Penn College Offers Credential for Early Childhood Director

Published 08.03.2005


Beginning with the Fall 2005 semester, Pennsylvania College of Technology will offer a nine-credit early childhood director competency credential.

After successfully completing the course work to earn the competency credential and completing a minimum of three to four years of documented work experience in the field, participants may apply to the state's Pennsylvania Pathways child-care training system to earn a Director Core Certificate.

The state developed the certification program in response to business-and-industry needs, and Penn College was one of the first institutions approved to offer the required course work.
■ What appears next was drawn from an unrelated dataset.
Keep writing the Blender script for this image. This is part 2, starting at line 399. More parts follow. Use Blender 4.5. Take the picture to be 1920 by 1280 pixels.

Penn College employees Nancy A. Grausam, assistant professor of early childhood education and a past president of Pennsylvania Association for the Education of Young Children; and Karen Woland Payne, director of the Children's Learning Center, were involved with planning the certificate requirements on the state level and were instrumental in implementing the competency credential at the college.

The nine credits needed to earn Penn College's early childhood director competency credential consist of a three-credit course in early childhood program management, a three-credit course in early childhood director practicum and a three-credit elective course, which will be determined by the student and his or her adviser, based on education and work history.

Some students may qualify to earn three of the nine credits for life experience. The result is a program customized to meet individual needs, Grausam said.

The competency credential is designed to educate students in child growth and development; learning environment and curriculum; child assessment; communication; professionalism and leadership; health, safety and nutrition; and program organization and administration.

To be eligible to earn the competency credential, a student must have received an associate's degree in early childhood education, child development or human services, though a student may take the required courses while pursuing an associate's degree.

Interest in the competency credential at Penn College has come from two main groups, Payne said: people who are already directors of a child-care facility and Penn College's current associate-degree students.

The benefit of earning the competency credential and, subsequently, the state Director Core Certificate, is increased status for an early care and education facility in the Keystone Stars program. Keystone Stars, administered by the state Department of Public Welfare, is a voluntary quality-improvement program. Participating facilities are rated according to several criteria, one of which is the staff's training level. Child-care programs whose directors earn the state's Director Core Certificate may earn a higher star rating, making them eligible for more state subsidies.

Funds are available for qualified applicants through PA Pathways to cover all or part of tuition costs for the credential. For further information,visit PA Pathways online. Funding assistance through Penn College's Financial Aid Office may be available for the additional courses when combined with enrollment in an associate-degree major at the college.

Those who wish to pursue the competency credential may apply as nondegree students before the college's Drop/Add Day on Aug. 15.